_Exercise objective:_
Copy out all of the data below with no alterations.

[Data start]

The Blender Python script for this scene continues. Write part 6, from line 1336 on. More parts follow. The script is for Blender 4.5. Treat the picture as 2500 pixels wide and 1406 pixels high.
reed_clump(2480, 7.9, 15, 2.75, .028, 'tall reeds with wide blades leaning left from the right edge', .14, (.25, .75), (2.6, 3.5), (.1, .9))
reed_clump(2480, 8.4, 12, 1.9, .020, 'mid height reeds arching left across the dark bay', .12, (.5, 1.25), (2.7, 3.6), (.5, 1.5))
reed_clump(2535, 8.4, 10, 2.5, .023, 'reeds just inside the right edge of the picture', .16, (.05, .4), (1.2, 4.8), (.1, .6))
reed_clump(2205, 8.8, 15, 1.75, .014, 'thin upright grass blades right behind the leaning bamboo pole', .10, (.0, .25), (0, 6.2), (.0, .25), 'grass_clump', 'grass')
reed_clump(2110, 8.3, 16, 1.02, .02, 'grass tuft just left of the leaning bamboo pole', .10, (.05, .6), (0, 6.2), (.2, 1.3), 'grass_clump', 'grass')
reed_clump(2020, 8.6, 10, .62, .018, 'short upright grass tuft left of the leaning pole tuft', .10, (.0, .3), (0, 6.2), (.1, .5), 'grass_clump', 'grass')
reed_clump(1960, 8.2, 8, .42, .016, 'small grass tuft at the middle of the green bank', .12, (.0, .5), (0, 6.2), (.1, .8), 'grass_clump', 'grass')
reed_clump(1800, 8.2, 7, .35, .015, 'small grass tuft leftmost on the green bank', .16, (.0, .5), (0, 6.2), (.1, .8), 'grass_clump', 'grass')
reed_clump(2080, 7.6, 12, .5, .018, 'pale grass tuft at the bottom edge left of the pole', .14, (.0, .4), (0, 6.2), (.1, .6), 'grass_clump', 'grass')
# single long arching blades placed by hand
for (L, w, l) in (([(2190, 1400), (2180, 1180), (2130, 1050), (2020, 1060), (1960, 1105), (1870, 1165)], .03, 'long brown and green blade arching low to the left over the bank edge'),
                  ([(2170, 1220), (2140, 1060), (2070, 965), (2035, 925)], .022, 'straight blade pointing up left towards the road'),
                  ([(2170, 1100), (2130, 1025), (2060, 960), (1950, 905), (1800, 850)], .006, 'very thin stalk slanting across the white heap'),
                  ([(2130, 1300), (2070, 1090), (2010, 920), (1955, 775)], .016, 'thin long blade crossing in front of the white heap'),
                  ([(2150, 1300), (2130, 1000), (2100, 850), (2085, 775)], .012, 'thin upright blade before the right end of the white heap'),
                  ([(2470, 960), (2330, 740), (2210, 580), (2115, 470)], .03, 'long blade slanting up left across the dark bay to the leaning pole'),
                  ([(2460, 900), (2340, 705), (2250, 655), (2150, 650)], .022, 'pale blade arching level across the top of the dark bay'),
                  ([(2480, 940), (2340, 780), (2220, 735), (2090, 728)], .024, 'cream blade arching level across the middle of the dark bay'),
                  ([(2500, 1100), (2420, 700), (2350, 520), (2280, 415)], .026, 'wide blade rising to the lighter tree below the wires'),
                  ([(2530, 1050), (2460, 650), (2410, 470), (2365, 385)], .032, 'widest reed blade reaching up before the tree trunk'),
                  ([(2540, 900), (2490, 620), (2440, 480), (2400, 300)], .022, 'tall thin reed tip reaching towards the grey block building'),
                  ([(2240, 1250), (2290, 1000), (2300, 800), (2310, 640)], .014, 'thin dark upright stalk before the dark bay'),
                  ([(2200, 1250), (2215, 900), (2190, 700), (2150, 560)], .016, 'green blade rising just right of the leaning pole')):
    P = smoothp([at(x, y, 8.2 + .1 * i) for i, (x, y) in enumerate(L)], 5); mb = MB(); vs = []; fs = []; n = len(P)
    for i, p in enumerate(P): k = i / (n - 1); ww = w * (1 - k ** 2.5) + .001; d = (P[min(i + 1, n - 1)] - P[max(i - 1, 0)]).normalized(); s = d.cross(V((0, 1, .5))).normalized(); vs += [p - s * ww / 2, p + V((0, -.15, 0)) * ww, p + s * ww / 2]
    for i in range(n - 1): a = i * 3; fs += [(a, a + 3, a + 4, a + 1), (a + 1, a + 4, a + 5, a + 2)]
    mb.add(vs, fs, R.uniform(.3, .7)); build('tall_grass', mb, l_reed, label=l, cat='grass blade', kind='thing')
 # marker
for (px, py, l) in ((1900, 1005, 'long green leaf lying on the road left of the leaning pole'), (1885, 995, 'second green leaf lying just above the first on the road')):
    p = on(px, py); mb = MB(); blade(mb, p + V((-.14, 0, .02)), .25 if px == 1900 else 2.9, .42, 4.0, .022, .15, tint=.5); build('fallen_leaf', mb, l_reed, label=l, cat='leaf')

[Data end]

_Output of the exercise:_
The Blender Python script for this scene continues. Write part 6, from line 1336 on. More parts follow. The script is for Blender 4.5. Treat the picture as 2500 pixels wide and 1406 pixels high.
reed_clump(2480, 7.9, 15, 2.75, .028, 'tall reeds with wide blades leaning left from the right edge', .14, (.25, .75), (2.6, 3.5), (.1, .9))
reed_clump(2480, 8.4, 12, 1.9, .020, 'mid height reeds arching left across the dark bay', .12, (.5, 1.25), (2.7, 3.6), (.5, 1.5))
reed_clump(2535, 8.4, 10, 2.5, .023, 'reeds just inside the right edge of the picture', .16, (.05, .4), (1.2, 4.8), (.1, .6))
reed_clump(2205, 8.8, 15, 1.75, .014, 'thin upright grass blades right behind the leaning bamboo pole', .10, (.0, .25), (0, 6.2), (.0, .25), 'grass_clump', 'grass')
reed_clump(2110, 8.3, 16, 1.02, .02, 'grass tuft just left of the leaning bamboo pole', .10, (.05, .6), (0, 6.2), (.2, 1.3), 'grass_clump', 'grass')
reed_clump(2020, 8.6, 10, .62, .018, 'short upright grass tuft left of the leaning pole tuft', .10, (.0, .3), (0, 6.2), (.1, .5), 'grass_clump', 'grass')
reed_clump(1960, 8.2, 8, .42, .016, 'small grass tuft at the middle of the green bank', .12, (.0, .5), (0, 6.2), (.1, .8), 'grass_clump', 'grass')
reed_clump(1800, 8.2, 7, .35, .015, 'small grass tuft leftmost on the green bank', .16, (.0, .5), (0, 6.2), (.1, .8), 'grass_clump', 'grass')
reed_clump(2080, 7.6, 12, .5, .018, 'pale grass tuft at the bottom edge left of the pole', .14, (.0, .4), (0, 6.2), (.1, .6), 'grass_clump', 'grass')
# single long arching blades placed by hand
for (L, w, l) in (([(2190, 1400), (2180, 1180), (2130, 1050), (2020, 1060), (1960, 1105), (1870, 1165)], .03, 'long brown and green blade arching low to the left over the bank edge'),
                  ([(2170, 1220), (2140, 1060), (2070, 965), (2035, 925)], .022, 'straight blade pointing up left towards the road'),
                  ([(2170, 1100), (2130, 1025), (2060, 960), (1950, 905), (1800, 850)], .006, 'very thin stalk slanting across the white heap'),
                  ([(2130, 1300), (2070, 1090), (2010, 920), (1955, 775)], .016, 'thin long blade crossing in front of the white heap'),
                  ([(2150, 1300), (2130, 1000), (2100, 850), (2085, 775)], .012, 'thin upright blade before the right end of the white heap'),
                  ([(2470, 960), (2330, 740), (2210, 580), (2115, 470)], .03, 'long blade slanting up left across the dark bay to the leaning pole'),
                  ([(2460, 900), (2340, 705), (2250, 655), (2150, 650)], .022, 'pale blade arching level across the top of the dark bay'),
                  ([(2480, 940), (2340, 780), (2220, 735), (2090, 728)], .024, 'cream blade arching level across the middle of the dark bay'),
                  ([(2500, 1100), (2420, 700), (2350, 520), (2280, 415)], .026, 'wide blade rising to the lighter tree below the wires'),
                  ([(2530, 1050), (2460, 650), (2410, 470), (2365, 385)], .032, 'widest reed blade reaching up before the tree trunk'),
                  ([(2540, 900), (2490, 620), (2440, 480), (2400, 300)], .022, 'tall thin reed tip reaching towards the grey block building'),
                  ([(2240, 1250), (2290, 1000), (2300, 800), (2310, 640)], .014, 'thin dark upright stalk before the dark bay'),
                  ([(2200, 1250), (2215, 900), (2190, 700), (2150, 560)], .016, 'green blade rising just right of the leaning pole')):
    P = smoothp([at(x, y, 8.2 + .1 * i) for i, (x, y) in enumerate(L)], 5); mb = MB(); vs = []; fs = []; n = len(P)
    for i, p in enumerate(P): k = i / (n - 1); ww = w * (1 - k ** 2.5) + .001; d = (P[min(i + 1, n - 1)] - P[max(i - 1, 0)]).normalized(); s = d.cross(V((0, 1, .5))).normalized(); vs += [p - s * ww / 2, p + V((0, -.15, 0)) * ww, p + s * ww / 2]
    for i in range(n - 1): a = i * 3; fs += [(a, a + 3, a + 4, a + 1), (a + 1, a + 4, a + 5, a + 2)]
    mb.add(vs, fs, R.uniform(.3, .7)); build('tall_grass', mb, l_reed, label=l, cat='grass blade', kind='thing')
 # marker
for (px, py, l) in ((1900, 1005, 'long green leaf lying on the road left of the leaning pole'), (1885, 995, 'second green leaf lying just above the first on the road')):
    p = on(px, py); mb = MB(); blade(mb, p + V((-.14, 0, .02)), .25 if px == 1900 else 2.9, .42, 4.0, .022, .15, tint=.5); build('fallen_leaf', mb, l_reed, label=l, cat='leaf')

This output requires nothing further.